• _WRITTEN EXERCISE_
Retype the data that follows line by line, exactly, and leave its pictures out.

>> Begin DATA SEGMENT

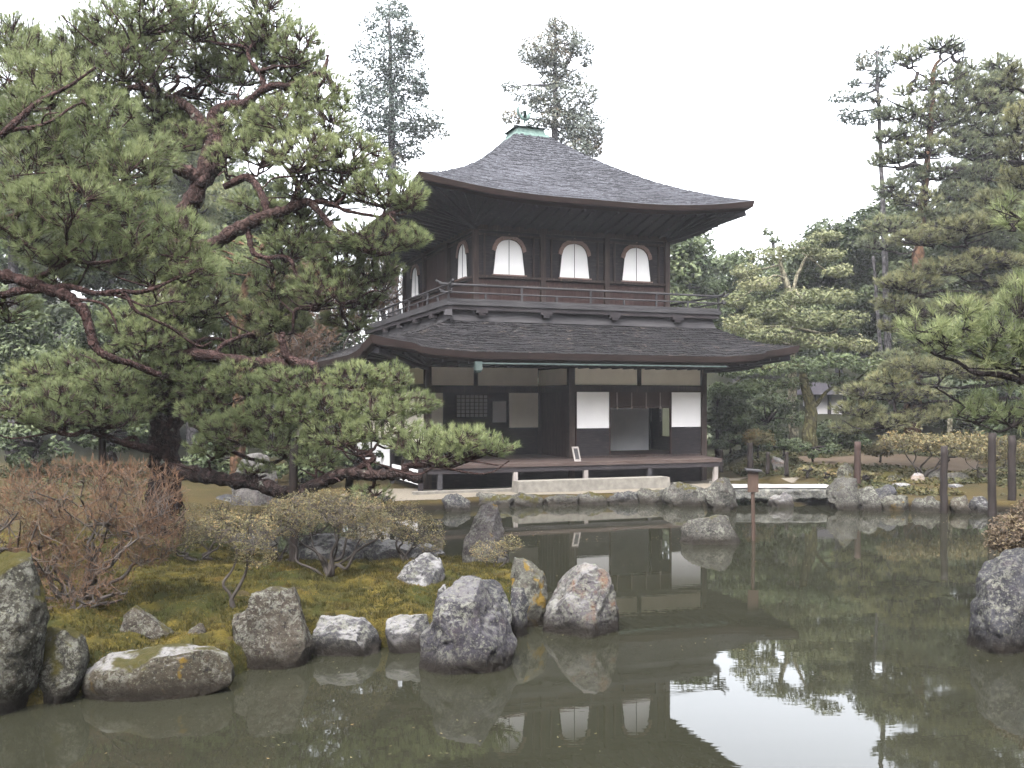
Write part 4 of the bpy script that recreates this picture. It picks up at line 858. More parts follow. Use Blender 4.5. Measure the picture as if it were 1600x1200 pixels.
def pine(name, label, base, limbs, pads, mats, group=None, L=.090, w=.0055, m=28, dens=300, cat='pine tree', up=0.75, tw=.006, padh=1.6):
    """limbs: (points(u,v,Y), r0, r1); pads: (u, v, ru, rv, Y)"""
    t = thing(name, label, cat, base, 0, group)
    TB = MB(); BB = MB(); samples = []
    for i, (pts, r0, r1) in enumerate(limbs):
        W = limb_pts(pts, 7, .10 if i else .04); n = len(W); r = r0 + (r1 - r0) * np.linspace(0, 1, n) ** .8; r = r * (1 + .12 * rng.normal(size=n))
        if i == 0 and r0 > .12: r[:6] *= np.linspace(1.35, 1.0, 6)
        (TB if r0 > .11 else BB).tube(W, np.clip(r, .008, None), 12 if r0 > .1 else 7, .05); samples.append(W)
    samples = np.concatenate(samples); NV, NF, NT = [], [], []; off = 0
    for (u, v, ru, rv, Y) in pads:
        rv = rv * padh; ru = ru * 1.15; C = P(u, v, Y); rx, rz = ru * Y / F, rv * Y / F; ry = min(rx, max(.75 * rx, .35)); area = math.pi * rx * rz
        n = max(10, int(1.35 * dens * area * (ry / .5) ** .3 * (.105 / L) ** 1.4)); p = in_ball(n, .25)
        p[:, 2] = np.where(p[:, 2] < 0, p[:, 2] * .75, p[:, 2]); lob = 1 + .28 * (fbm(p * 1.6 + C, 2, 3) * 2); p = p * lob[:, None]
        tips = C + p * [rx, ry, rz]
        base_p = C + np.array([0, 0, -rz * .75]) + rng.normal(0, .15, 3) * [rx, ry, .2 * rz]
        s = samples[nearest(samples, base_p[None])[0]]
        if np.linalg.norm(base_p - s) > .05:
            dl = np.linalg.norm(base_p - s); W = [s] + [s + (base_p - s) * f + rng.normal(0, .10, 3) * dl for f in (.25, .5, .75)] + [base_p]
            W = catmull(W, 4); BB.tube(W, np.linspace(min(.046, .014 + .018 * dl), .012, len(W)) * (tw / .0065), 6, .08)
            for f in (.35, .6, .8):                       # side twigs along the way
                p0 = W[int(f * (len(W) - 1))]; e = p0 + rng.normal(0, 1, 3) * [rx * .7, ry * .6, rz * .5] + [0, 0, rz * .4]; mm = (p0 + e) / 2 + rng.normal(0, .12, 3) * np.linalg.norm(e - p0)
                BB.tube(catmull([p0, mm, e], 4), np.linspace(tw * 2.2, tw, 9), 5)
        k = max(3, n // 16); sub = C + in_ball(k, .2) * [rx * .8, ry * .8, rz * .55] - np.array([0, 0, rz * .25])
        mid = (base_p + sub) / 2 + rng.normal(0, .10, (k, 3)) * [rx, ry, rz * .6]
        BB.twigs(np.repeat(base_p[None], k, 0), mid, tw * 1.9, tw * 1.5, 4); BB.twigs(mid, sub, tw * 1.5, tw * 1.1, 4)
        j = nearest(np.concatenate([sub, mid]), tips); src = np.concatenate([sub, mid])[j]
        BB.twigs(src, tips, tw * .9, tw * .5, 3)
        d = unit(p * [1, 1, .6]) * .55 + np.array([0, 0, up]) + unit(tips - src) * .5
        V, Fc, T = needles(tips, d, m, L, w, .5, .5 + .13 * rng.normal() + .16 * rng.normal(size=n) + .12 * p[:, 2]); NV.append(V); NF.append(Fc + off); NT.append(T); off += len(V)
    if TB.n: TB.build('trunk', mats[0], t, smooth=True)
    if BB.n: BB.build('branches', mats[1], t, smooth=True)
    mesh_obj('crown', np.concatenate(NV), [np.concatenate(NF)], mats[2], t, False, np.concatenate(NT))
    return t
def clumps_in(u, v, ru, rv, Y, n, rmin, rmax, dY=1.5, flat=.75, low=1.0):
    out = []
    while len(out) < n:
        a, b = rng.uniform(-1, 1, 2)
        if a * a + b * b > 1: continue
        r = rng.uniform(rmin, rmax); out.append((u + a * (ru - r * .5), v + b * (rv - r * .4) * (low if b > 0 else 1), r, r * flat * rng.uniform(.75, 1.2), Y + rng.uniform(-1, 1) * dY))
    return out
def leafy(name, label, base, limbs, clumps, mats, size=.10, dens=95, group=None, cat='tree', kind='leaf', asp=.5, trunk_seg=9, tv=.12, m=5):
    t = thing(name, label, cat, base, 0, group); TB = MB(); samples = []
    for pts, r0, r1 in limbs:
        W = limb_pts(pts, 6, .15); TB.tube(W, np.linspace(r0, r1, len(W)), trunk_seg, .06); samples.append(W)
    samples = np.concatenate(samples) if samples else np.array([base]); LV, LF, LT = [], [], []; off = 0
    for (u, v, ru, rv, Y) in clumps:
        C = P(u, v, Y); rx, rz = ru * Y / F, rv * Y / F; ry = rx
        n = max(12, int(3.6 * dens * math.pi * rx * rz * (.10 / size) ** 1.5)); p = in_ball(n, .35); p[:, 2] = np.where(p[:, 2] < 0, p[:, 2] * .7, p[:, 2])
        p *= (1 + .45 * 2 * fbm(p * 1.8 + C * 3, 2, 6))[:, None]
        c = C + p * [rx, ry, rz]; tn = .5 + tv * rng.normal() + .14 * rng.normal(size=n) + .10 * p[:, 2]
        if kind == 'leaf': V, Fc, T = leaves(c, unit(p) * .6 + rng.normal(size=(n, 3)) * .55 + [0, 0, .55], size, asp, tn)
        else: V, Fc, T = needles(c, unit(p) * .8 + [0, 0, .1] + .4 * rng.normal(size=(n, 3)), m, size, size * .16, .5, tn)
        LV.append(V); LF.append(Fc + off); LT.append(T); off += len(V)
        s = samples[nearest(samples, C[None])[0]]; W = catmull([s, (s + C) / 2 + rng.normal(0, .1, 3) * np.linalg.norm(C - s), C], 4)
        r = min(.09, .02 + .02 * np.linalg.norm(C - s)); TB.tube(W, np.linspace(r, .015, len(W)), 5)
        k = 5; e = C + in_ball(k, .3) * [rx, ry, rz] * .8; TB.twigs(np.repeat(C[None], k, 0), e, .015, .006, 3)
    TB.build('trunk', mats[0], t, smooth=True)
    mesh_obj('crown', np.concatenate(LV), [np.concatenate(LF)], mats[1], t, False, np.concatenate(LT))
    return t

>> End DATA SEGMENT

• _EXERCISE OUTPUT_
Write part 4 of the bpy script that recreates this picture. It picks up at line 858. More parts follow. Use Blender 4.5. Measure the picture as if it were 1600x1200 pixels.
def pine(name, label, base, limbs, pads, mats, group=None, L=.090, w=.0055, m=28, dens=300, cat='pine tree', up=0.75, tw=.006, padh=1.6):
    """limbs: (points(u,v,Y), r0, r1); pads: (u, v, ru, rv, Y)"""
    t = thing(name, label, cat, base, 0, group)
    TB = MB(); BB = MB(); samples = []
    for i, (pts, r0, r1) in enumerate(limbs):
        W = limb_pts(pts, 7, .10 if i else .04); n = len(W); r = r0 + (r1 - r0) * np.linspace(0, 1, n) ** .8; r = r * (1 + .12 * rng.normal(size=n))
        if i == 0 and r0 > .12: r[:6] *= np.linspace(1.35, 1.0, 6)
        (TB if r0 > .11 else BB).tube(W, np.clip(r, .008, None), 12 if r0 > .1 else 7, .05); samples.append(W)
    samples = np.concatenate(samples); NV, NF, NT = [], [], []; off = 0
    for (u, v, ru, rv, Y) in pads:
        rv = rv * padh; ru = ru * 1.15; C = P(u, v, Y); rx, rz = ru * Y / F, rv * Y / F; ry = min(rx, max(.75 * rx, .35)); area = math.pi * rx * rz
        n = max(10, int(1.35 * dens * area * (ry / .5) ** .3 * (.105 / L) ** 1.4)); p = in_ball(n, .25)
        p[:, 2] = np.where(p[:, 2] < 0, p[:, 2] * .75, p[:, 2]); lob = 1 + .28 * (fbm(p * 1.6 + C, 2, 3) * 2); p = p * lob[:, None]
        tips = C + p * [rx, ry, rz]
        base_p = C + np.array([0, 0, -rz * .75]) + rng.normal(0, .15, 3) * [rx, ry, .2 * rz]
        s = samples[nearest(samples, base_p[None])[0]]
        if np.linalg.norm(base_p - s) > .05:
            dl = np.linalg.norm(base_p - s); W = [s] + [s + (base_p - s) * f + rng.normal(0, .10, 3) * dl for f in (.25, .5, .75)] + [base_p]
            W = catmull(W, 4); BB.tube(W, np.linspace(min(.046, .014 + .018 * dl), .012, len(W)) * (tw / .0065), 6, .08)
            for f in (.35, .6, .8):                       # side twigs along the way
                p0 = W[int(f * (len(W) - 1))]; e = p0 + rng.normal(0, 1, 3) * [rx * .7, ry * .6, rz * .5] + [0, 0, rz * .4]; mm = (p0 + e) / 2 + rng.normal(0, .12, 3) * np.linalg.norm(e - p0)
                BB.tube(catmull([p0, mm, e], 4), np.linspace(tw * 2.2, tw, 9), 5)
        k = max(3, n // 16); sub = C + in_ball(k, .2) * [rx * .8, ry * .8, rz * .55] - np.array([0, 0, rz * .25])
        mid = (base_p + sub) / 2 + rng.normal(0, .10, (k, 3)) * [rx, ry, rz * .6]
        BB.twigs(np.repeat(base_p[None], k, 0), mid, tw * 1.9, tw * 1.5, 4); BB.twigs(mid, sub, tw * 1.5, tw * 1.1, 4)
        j = nearest(np.concatenate([sub, mid]), tips); src = np.concatenate([sub, mid])[j]
        BB.twigs(src, tips, tw * .9, tw * .5, 3)
        d = unit(p * [1, 1, .6]) * .55 + np.array([0, 0, up]) + unit(tips - src) * .5
        V, Fc, T = needles(tips, d, m, L, w, .5, .5 + .13 * rng.normal() + .16 * rng.normal(size=n) + .12 * p[:, 2]); NV.append(V); NF.append(Fc + off); NT.append(T); off += len(V)
    if TB.n: TB.build('trunk', mats[0], t, smooth=True)
    if BB.n: BB.build('branches', mats[1], t, smooth=True)
    mesh_obj('crown', np.concatenate(NV), [np.concatenate(NF)], mats[2], t, False, np.concatenate(NT))
    return t
def clumps_in(u, v, ru, rv, Y, n, rmin, rmax, dY=1.5, flat=.75, low=1.0):
    out = []
    while len(out) < n:
        a, b = rng.uniform(-1, 1, 2)
        if a * a + b * b > 1: continue
        r = rng.uniform(rmin, rmax); out.append((u + a * (ru - r * .5), v + b * (rv - r * .4) * (low if b > 0 else 1), r, r * flat * rng.uniform(.75, 1.2), Y + rng.uniform(-1, 1) * dY))
    return out
def leafy(name, label, base, limbs, clumps, mats, size=.10, dens=95, group=None, cat='tree', kind='leaf', asp=.5, trunk_seg=9, tv=.12, m=5):
    t = thing(name, label, cat, base, 0, group); TB = MB(); samples = []
    for pts, r0, r1 in limbs:
        W = limb_pts(pts, 6, .15); TB.tube(W, np.linspace(r0, r1, len(W)), trunk_seg, .06); samples.append(W)
    samples = np.concatenate(samples) if samples else np.array([base]); LV, LF, LT = [], [], []; off = 0
    for (u, v, ru, rv, Y) in clumps:
        C = P(u, v, Y); rx, rz = ru * Y / F, rv * Y / F; ry = rx
        n = max(12, int(3.6 * dens * math.pi * rx * rz * (.10 / size) ** 1.5)); p = in_ball(n, .35); p[:, 2] = np.where(p[:, 2] < 0, p[:, 2] * .7, p[:, 2])
        p *= (1 + .45 * 2 * fbm(p * 1.8 + C * 3, 2, 6))[:, None]
        c = C + p * [rx, ry, rz]; tn = .5 + tv * rng.normal() + .14 * rng.normal(size=n) + .10 * p[:, 2]
        if kind == 'leaf': V, Fc, T = leaves(c, unit(p) * .6 + rng.normal(size=(n, 3)) * .55 + [0, 0, .55], size, asp, tn)
        else: V, Fc, T = needles(c, unit(p) * .8 + [0, 0, .1] + .4 * rng.normal(size=(n, 3)), m, size, size * .16, .5, tn)
        LV.append(V); LF.append(Fc + off); LT.append(T); off += len(V)
        s = samples[nearest(samples, C[None])[0]]; W = catmull([s, (s + C) / 2 + rng.normal(0, .1, 3) * np.linalg.norm(C - s), C], 4)
        r = min(.09, .02 + .02 * np.linalg.norm(C - s)); TB.tube(W, np.linspace(r, .015, len(W)), 5)
        k = 5; e = C + in_ball(k, .3) * [rx, ry, rz] * .8; TB.twigs(np.repeat(C[None], k, 0), e, .015, .006, 3)
    TB.build('trunk', mats[0], t, smooth=True)
    mesh_obj('crown', np.concatenate(LV), [np.concatenate(LF)], mats[1], t, False, np.concatenate(LT))
    return t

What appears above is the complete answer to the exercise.